5.6.1.4. Main and Interaction Effects: Block Plots

5. Process Improvement
5.6. Case Studies
5.6.1. Eddy Current Probe Sensitivity Case Study

5.6.1.4. Main and Interaction Effects: Block Plots

Block plots are a useful adjunct to the DOE mean plot and the DOE interaction effects plot to confirm the importance of factors, to establish the robustness of main effect conclusions, and to determine the existence of interactions. Specifically,

The first plot below answers the question: Is X1 important? If X1 is important, is this importance robust over all four settings of X2 and X3?
The second plot below answers the question: Is X2 important? If X2 is important, is this importance robust over all four settings of X1 and X3?
The third plot below answers the question: Is X3 important? If X3 is important, is this importance robust over all four settings of X1 and X2?

For block plots, it is the height of the bars that is important, not the relative positioning of each bar. Hence we focus on the size and internals of the blocks, not "where" the blocks are one relative to another.

Conclusions from the Block Plots

Recall that the block plot will access factor importance by the degree of consistency (robustness) of the factor effect over a variety of conditions. In this light, we can make the following conclusions from the block plots.

Relative Importance of Factors: All of the bar heights in plot 1 (turns) are greater than the bar heights in plots 2 and 3. Hence, X1 is more important than X2 and X3.
Statistical Significance: In plot 1, looking at the levels within each bar, we note that the response for level 2 is higher than level 1 in each of the four bars. By chance, this happens with probability 1/(2⁴) = 1/16 = 6.25 %. Hence, X1 is near-statistically significant at the 5 % level. Similarly, for plot 2, level 1 is greater than level 2 for all four bars. Hence, X2 is near-statistically significant. For X3, there is no consistent ordering within all four bars, and hence X3 is not statistically significant. Rigorously speaking then, X1 and X2 are not statistically significant (since 6.25 % is not < 5 %); on the other hand such near-significance is suggestive to the analyst that such factors may in fact be important, and hence warrant further attention.
Note that the usual method for determining statistical significance is to perform an analysis of variance (ANOVA). ANOVA is based on normality assumptions. If these normality assumptions are valid, then ANOVA methods are the most powerful method for determining statistical signficance.

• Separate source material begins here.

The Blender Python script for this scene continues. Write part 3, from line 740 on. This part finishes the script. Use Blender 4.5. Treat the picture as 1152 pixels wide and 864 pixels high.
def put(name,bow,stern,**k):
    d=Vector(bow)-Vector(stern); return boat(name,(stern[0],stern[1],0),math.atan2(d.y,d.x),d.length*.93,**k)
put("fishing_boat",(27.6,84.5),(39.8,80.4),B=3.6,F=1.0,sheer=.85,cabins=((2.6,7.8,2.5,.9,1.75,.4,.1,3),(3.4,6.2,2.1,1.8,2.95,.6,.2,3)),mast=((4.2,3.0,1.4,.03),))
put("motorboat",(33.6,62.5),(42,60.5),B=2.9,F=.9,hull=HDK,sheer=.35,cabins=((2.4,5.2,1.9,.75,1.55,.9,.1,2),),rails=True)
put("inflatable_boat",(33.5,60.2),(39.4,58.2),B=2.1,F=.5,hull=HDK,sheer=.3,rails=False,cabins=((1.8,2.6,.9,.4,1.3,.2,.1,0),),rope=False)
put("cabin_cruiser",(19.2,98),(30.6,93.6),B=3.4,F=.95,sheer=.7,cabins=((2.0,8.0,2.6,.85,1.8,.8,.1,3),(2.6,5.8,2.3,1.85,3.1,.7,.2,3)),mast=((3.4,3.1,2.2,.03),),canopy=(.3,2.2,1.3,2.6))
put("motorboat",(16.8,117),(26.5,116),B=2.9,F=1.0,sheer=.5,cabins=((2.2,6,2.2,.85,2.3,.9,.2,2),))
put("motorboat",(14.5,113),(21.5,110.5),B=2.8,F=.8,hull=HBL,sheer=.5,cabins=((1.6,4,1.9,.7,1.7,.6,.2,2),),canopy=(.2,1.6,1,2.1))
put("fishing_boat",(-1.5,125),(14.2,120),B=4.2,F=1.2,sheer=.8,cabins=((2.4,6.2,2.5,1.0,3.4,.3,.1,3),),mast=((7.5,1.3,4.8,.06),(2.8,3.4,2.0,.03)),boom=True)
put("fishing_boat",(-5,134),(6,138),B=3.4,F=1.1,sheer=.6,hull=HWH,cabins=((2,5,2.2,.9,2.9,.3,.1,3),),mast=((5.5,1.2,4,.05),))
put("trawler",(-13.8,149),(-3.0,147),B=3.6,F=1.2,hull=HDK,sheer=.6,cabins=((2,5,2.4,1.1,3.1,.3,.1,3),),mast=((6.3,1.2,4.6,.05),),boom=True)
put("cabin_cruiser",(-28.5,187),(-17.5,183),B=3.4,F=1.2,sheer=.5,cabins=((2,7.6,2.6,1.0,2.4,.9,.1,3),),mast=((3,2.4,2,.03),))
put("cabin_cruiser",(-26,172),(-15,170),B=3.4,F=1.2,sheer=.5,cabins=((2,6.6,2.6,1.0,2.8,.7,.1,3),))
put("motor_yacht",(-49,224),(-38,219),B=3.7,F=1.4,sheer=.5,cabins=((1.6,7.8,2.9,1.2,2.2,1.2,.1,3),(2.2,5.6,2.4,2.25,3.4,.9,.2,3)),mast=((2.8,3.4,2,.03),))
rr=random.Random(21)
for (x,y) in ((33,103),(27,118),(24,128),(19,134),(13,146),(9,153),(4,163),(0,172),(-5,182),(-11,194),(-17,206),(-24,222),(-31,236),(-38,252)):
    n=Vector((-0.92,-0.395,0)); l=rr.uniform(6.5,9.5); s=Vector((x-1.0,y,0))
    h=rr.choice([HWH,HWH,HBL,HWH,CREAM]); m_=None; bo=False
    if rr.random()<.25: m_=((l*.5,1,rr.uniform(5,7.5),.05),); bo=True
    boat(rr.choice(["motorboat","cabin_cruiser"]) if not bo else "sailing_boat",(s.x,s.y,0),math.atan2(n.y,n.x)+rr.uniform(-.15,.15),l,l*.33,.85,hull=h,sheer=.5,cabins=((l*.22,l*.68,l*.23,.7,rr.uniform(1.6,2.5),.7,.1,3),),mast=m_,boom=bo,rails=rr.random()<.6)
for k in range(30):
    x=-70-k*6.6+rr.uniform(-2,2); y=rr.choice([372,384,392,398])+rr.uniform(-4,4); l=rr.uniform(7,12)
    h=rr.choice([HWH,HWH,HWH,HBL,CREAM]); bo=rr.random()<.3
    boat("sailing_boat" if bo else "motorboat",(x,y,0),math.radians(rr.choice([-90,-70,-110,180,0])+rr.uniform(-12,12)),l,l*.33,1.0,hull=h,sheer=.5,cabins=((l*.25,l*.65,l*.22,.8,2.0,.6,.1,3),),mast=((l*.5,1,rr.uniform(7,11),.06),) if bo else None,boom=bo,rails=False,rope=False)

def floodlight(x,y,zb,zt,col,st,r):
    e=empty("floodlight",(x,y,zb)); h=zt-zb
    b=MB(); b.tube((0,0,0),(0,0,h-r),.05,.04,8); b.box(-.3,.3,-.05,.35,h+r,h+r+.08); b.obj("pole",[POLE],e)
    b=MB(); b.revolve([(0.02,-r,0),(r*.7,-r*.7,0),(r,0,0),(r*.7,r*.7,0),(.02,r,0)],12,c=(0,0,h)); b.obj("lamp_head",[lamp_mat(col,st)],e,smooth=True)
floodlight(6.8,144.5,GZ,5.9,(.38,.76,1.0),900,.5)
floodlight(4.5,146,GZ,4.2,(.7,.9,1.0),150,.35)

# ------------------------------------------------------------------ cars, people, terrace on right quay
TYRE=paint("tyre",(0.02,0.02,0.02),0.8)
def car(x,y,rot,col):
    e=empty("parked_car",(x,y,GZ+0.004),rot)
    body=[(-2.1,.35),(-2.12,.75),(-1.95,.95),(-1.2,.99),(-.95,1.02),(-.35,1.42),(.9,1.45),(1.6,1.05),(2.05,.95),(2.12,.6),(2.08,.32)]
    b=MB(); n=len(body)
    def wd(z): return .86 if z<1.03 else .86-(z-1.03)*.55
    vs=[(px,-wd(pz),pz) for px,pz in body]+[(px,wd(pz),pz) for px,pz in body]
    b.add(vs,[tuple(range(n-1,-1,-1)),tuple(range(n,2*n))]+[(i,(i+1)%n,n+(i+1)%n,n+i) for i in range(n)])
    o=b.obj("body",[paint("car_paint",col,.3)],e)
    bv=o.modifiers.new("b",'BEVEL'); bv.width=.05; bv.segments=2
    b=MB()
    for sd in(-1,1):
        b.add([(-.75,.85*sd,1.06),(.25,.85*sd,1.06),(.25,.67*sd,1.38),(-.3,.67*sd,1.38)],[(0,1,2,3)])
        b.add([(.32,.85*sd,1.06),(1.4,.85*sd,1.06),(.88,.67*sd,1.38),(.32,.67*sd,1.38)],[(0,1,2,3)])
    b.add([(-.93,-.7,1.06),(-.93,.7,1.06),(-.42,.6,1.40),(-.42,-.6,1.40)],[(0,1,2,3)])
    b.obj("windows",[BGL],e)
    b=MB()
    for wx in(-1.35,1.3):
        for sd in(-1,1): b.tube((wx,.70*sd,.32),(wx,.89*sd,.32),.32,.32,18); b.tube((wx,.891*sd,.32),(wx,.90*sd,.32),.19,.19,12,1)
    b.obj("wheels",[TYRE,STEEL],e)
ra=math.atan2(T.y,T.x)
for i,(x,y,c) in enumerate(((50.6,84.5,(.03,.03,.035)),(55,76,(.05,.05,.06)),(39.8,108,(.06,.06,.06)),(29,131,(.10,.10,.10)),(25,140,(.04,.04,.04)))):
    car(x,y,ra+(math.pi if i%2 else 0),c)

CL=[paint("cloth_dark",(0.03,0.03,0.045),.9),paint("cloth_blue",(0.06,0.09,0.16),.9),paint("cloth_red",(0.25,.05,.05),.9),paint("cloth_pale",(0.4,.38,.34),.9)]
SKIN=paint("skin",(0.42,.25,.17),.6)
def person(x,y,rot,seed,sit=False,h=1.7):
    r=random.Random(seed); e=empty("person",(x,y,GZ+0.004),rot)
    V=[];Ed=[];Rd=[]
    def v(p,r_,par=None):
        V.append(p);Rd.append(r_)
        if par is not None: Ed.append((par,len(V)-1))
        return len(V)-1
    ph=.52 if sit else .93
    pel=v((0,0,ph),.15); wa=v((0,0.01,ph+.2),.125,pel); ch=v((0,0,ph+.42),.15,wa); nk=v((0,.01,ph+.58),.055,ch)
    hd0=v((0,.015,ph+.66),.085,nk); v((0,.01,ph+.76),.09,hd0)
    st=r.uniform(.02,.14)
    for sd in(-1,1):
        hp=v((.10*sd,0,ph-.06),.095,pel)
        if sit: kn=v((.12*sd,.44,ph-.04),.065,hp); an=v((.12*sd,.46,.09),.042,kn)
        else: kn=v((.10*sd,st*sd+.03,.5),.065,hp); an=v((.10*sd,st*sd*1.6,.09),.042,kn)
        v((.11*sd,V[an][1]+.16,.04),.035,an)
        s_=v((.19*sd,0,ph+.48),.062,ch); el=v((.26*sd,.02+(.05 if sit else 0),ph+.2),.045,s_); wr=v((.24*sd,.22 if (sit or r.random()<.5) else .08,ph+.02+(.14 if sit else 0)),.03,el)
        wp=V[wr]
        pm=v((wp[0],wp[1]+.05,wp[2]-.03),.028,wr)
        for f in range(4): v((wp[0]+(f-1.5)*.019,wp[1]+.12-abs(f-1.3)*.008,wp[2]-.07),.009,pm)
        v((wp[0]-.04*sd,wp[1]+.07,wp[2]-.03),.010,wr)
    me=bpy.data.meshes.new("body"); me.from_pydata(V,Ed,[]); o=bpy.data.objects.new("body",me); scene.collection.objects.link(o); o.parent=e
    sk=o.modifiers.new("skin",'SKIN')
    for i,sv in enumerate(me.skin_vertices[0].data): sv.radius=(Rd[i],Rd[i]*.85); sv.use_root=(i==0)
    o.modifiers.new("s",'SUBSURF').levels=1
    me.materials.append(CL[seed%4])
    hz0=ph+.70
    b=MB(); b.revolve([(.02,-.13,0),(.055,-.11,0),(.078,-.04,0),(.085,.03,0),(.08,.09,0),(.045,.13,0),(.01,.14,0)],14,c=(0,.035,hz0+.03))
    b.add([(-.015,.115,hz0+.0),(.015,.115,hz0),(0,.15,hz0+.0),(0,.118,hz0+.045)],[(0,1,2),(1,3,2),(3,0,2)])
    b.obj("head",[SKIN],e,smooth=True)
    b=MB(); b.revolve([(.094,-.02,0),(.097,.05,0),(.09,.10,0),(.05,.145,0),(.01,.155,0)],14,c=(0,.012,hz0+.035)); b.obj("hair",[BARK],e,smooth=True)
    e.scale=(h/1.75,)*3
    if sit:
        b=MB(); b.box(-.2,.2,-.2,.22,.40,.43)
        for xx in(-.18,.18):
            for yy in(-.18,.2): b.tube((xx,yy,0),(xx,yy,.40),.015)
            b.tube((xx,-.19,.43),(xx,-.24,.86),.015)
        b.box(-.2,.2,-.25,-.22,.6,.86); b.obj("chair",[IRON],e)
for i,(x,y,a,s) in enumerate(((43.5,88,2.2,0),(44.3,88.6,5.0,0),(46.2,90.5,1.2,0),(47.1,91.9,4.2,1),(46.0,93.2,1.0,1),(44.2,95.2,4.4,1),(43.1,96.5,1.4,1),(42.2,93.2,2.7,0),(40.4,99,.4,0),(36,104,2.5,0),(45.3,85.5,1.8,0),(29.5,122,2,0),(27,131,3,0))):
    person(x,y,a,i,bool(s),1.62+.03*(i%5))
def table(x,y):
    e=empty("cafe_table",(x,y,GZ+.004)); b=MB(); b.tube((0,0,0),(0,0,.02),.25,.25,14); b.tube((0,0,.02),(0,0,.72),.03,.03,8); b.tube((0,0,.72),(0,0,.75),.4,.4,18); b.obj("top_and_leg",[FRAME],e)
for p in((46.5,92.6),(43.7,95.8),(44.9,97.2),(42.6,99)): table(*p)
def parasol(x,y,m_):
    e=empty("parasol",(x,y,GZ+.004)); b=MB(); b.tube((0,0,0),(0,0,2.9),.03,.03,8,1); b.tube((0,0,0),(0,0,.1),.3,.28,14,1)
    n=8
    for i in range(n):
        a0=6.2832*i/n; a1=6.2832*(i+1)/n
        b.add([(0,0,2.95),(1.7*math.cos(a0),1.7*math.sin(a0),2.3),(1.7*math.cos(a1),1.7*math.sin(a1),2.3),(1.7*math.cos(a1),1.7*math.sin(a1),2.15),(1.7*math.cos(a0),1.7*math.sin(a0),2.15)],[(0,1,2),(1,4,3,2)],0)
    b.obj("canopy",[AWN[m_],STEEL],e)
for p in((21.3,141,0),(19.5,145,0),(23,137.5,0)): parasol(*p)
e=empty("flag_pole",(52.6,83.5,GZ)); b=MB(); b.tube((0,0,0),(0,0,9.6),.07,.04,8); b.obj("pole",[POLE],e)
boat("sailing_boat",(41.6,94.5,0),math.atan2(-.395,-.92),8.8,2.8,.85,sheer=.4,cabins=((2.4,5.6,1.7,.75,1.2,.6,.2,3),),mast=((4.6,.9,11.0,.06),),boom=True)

The advantage of the block-plot method is that it is based on less rigorous assumptions than ANOVA. At an exploratory stage, it is useful to know that our conclusions regarding important factors are valid under a wide range of assumptions.
Interactions: For X1, the four bars do not change height in any systematic way and hence there is no evidence of X1 interacting with either X2 or X3. Similarly, there is no evidence of interactions for X2.